▸ **Exercise**
Write out the lines from the top of the material through the line with "COL = scene.collection", exactly and with nothing added.
┄┄┄┄┄┄
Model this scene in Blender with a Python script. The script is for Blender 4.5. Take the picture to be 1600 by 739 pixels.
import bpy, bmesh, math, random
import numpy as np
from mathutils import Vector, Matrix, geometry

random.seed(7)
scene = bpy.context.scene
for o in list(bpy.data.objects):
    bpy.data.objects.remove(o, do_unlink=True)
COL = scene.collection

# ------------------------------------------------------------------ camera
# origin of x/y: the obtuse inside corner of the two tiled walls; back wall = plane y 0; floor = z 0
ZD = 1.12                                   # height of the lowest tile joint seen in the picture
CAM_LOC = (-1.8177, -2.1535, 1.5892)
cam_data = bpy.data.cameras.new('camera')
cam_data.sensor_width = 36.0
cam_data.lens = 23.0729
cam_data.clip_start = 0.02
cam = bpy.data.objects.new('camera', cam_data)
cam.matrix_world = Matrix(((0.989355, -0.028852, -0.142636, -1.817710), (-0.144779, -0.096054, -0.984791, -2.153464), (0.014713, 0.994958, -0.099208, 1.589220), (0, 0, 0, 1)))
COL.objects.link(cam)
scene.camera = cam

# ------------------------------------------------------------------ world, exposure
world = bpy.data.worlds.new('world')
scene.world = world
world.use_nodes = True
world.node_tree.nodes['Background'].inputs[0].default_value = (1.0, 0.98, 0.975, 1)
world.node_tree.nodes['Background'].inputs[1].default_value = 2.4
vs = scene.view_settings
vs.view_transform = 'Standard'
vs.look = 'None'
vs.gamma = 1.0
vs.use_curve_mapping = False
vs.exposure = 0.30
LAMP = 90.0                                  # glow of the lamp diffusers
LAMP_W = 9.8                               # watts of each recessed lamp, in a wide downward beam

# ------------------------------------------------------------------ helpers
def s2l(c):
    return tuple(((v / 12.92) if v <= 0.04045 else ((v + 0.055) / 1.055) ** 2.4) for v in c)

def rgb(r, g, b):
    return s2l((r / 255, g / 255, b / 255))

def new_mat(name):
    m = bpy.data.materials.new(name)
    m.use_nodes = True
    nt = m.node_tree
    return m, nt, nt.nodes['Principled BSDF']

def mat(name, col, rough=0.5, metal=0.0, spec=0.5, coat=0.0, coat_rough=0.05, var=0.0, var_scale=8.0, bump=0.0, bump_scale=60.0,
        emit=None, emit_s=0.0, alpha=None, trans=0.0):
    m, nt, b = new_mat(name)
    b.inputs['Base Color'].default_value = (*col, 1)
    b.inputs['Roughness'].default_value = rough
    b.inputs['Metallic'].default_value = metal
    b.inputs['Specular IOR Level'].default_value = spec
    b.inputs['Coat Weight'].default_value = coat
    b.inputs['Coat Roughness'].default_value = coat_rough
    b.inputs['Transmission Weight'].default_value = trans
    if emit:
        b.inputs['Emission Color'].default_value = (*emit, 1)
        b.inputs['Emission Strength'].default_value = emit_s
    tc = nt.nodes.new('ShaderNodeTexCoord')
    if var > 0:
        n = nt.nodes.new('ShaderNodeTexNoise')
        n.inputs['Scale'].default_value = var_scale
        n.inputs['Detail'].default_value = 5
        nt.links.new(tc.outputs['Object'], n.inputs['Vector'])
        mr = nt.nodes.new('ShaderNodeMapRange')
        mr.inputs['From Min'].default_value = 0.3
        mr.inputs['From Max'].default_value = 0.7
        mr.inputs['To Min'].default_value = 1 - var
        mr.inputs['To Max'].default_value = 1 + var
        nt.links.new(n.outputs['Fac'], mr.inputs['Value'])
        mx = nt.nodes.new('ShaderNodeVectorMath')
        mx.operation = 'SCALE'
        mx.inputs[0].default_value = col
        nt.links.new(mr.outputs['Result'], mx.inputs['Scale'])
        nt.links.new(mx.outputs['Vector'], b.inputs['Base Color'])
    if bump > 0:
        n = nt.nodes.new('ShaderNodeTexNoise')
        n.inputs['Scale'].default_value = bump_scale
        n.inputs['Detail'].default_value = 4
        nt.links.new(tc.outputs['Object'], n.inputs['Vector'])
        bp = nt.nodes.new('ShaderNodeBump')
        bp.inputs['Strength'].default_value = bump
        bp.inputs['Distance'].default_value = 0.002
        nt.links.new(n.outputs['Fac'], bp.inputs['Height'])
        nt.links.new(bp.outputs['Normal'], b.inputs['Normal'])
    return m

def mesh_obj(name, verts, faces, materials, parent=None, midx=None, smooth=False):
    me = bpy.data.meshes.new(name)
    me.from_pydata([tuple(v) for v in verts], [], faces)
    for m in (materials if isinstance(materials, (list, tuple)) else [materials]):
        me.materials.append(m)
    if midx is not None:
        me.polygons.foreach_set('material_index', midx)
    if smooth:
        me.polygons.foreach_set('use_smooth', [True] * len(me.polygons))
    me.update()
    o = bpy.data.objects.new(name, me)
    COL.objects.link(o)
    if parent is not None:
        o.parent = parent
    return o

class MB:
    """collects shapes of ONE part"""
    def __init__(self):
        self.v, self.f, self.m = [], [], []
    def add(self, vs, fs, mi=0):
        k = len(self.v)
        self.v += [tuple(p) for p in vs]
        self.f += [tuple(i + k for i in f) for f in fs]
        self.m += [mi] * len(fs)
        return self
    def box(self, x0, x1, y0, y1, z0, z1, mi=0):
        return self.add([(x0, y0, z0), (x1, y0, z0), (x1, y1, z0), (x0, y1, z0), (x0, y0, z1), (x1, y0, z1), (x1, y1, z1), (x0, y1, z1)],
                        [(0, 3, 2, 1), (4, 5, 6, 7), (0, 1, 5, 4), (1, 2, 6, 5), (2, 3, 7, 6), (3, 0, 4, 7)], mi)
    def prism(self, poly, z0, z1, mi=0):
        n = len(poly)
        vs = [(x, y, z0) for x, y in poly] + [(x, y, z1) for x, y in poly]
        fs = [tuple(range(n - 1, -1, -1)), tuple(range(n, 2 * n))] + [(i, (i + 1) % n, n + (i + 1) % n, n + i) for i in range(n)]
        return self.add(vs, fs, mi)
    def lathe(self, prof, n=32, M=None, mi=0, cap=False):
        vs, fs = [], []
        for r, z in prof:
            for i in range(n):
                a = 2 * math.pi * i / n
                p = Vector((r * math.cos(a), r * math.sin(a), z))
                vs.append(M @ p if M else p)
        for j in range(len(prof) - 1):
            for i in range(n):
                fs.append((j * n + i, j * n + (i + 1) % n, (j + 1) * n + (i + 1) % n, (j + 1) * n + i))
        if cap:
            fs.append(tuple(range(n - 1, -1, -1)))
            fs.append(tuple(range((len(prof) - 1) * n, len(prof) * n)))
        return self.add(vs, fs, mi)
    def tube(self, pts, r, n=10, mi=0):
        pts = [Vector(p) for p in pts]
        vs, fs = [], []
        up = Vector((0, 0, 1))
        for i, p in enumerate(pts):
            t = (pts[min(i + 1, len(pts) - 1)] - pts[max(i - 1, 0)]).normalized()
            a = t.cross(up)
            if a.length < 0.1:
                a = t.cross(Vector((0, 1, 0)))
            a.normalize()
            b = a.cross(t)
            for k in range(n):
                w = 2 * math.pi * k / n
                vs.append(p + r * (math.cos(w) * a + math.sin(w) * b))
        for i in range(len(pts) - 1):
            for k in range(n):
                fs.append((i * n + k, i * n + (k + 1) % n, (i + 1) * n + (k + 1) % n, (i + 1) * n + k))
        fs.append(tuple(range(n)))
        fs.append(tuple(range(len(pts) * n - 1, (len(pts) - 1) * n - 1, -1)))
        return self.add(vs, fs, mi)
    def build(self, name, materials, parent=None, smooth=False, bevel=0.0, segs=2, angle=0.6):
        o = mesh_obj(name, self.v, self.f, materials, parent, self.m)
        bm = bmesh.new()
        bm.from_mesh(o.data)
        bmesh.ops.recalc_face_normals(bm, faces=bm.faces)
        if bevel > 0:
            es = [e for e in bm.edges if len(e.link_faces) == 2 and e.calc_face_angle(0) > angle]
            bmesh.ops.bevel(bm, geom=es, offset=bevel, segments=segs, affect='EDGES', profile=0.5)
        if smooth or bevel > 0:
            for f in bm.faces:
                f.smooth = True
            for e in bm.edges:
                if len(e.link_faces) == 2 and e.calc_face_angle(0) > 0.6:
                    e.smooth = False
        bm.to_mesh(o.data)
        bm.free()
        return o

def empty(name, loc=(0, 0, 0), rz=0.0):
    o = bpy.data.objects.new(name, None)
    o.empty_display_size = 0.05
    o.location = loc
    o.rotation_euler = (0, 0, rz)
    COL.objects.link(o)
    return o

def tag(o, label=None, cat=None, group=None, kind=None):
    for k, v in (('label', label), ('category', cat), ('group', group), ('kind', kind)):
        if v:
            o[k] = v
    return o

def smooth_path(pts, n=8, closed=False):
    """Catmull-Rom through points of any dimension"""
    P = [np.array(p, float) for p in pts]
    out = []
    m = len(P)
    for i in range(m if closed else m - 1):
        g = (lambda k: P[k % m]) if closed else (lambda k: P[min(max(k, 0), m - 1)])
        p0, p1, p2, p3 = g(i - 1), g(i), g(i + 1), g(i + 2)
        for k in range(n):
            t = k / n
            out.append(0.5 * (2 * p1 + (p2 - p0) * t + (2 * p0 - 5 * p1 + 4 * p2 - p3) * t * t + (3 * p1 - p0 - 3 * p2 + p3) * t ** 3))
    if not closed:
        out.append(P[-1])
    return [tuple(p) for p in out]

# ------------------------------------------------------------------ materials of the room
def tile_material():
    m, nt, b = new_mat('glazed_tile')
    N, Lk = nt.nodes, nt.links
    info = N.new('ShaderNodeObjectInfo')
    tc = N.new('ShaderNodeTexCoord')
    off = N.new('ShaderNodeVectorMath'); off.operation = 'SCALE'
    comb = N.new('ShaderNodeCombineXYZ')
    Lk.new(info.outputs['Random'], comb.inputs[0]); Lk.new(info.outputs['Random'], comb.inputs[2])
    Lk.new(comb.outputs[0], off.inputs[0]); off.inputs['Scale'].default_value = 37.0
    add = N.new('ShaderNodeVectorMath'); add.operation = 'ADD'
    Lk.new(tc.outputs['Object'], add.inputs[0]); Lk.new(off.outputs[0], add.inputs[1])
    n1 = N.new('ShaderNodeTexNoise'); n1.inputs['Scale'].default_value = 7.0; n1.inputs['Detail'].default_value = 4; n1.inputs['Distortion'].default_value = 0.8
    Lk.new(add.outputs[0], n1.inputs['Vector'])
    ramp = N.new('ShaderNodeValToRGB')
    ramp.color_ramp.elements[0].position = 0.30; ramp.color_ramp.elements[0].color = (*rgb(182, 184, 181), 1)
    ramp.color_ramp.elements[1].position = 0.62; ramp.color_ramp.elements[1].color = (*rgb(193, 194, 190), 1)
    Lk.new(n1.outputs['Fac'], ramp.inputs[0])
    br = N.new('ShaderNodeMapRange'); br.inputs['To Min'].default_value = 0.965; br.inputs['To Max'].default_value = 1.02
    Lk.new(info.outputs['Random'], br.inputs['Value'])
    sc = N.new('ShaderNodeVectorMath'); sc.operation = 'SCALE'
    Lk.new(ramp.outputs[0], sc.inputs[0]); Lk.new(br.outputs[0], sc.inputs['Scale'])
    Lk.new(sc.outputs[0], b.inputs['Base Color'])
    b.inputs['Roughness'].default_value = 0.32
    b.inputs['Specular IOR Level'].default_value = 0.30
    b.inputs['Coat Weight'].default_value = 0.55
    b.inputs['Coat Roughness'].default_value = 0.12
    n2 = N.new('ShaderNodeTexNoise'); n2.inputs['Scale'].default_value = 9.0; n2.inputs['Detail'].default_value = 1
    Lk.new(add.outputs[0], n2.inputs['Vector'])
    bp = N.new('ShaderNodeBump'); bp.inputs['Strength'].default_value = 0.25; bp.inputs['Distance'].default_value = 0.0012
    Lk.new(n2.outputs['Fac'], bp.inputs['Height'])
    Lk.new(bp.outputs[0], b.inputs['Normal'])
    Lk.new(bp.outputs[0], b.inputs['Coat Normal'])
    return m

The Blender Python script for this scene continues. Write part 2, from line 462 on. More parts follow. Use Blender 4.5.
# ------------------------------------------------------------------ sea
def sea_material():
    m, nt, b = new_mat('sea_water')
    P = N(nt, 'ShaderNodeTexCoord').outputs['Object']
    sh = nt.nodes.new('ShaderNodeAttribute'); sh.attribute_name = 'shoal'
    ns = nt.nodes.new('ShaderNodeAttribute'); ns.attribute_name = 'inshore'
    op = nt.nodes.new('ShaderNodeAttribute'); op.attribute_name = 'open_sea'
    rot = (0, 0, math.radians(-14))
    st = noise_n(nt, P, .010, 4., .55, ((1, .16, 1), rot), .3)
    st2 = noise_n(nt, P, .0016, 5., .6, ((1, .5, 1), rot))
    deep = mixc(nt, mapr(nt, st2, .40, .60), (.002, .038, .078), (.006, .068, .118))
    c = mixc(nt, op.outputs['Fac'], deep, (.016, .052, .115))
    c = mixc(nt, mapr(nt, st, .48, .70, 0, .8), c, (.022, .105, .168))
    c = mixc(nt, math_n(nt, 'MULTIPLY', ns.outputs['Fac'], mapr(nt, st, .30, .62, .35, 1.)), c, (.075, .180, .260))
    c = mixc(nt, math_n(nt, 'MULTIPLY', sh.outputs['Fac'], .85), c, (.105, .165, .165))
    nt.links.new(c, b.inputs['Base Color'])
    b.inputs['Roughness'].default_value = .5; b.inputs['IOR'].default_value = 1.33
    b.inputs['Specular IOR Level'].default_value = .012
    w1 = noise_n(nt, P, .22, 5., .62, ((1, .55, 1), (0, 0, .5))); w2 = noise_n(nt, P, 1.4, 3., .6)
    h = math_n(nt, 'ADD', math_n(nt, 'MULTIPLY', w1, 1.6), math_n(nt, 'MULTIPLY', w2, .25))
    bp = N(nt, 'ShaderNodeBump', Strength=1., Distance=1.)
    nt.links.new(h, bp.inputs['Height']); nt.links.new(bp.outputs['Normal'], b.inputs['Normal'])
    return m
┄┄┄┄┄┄
▸ **Worked solution**
Model this scene in Blender with a Python script. The script is for Blender 4.5. Take the picture to be 1600 by 739 pixels.
import bpy, bmesh, math, random
import numpy as np
from mathutils import Vector, Matrix, geometry

random.seed(7)
scene = bpy.context.scene
for o in list(bpy.data.objects):
    bpy.data.objects.remove(o, do_unlink=True)
COL = scene.collection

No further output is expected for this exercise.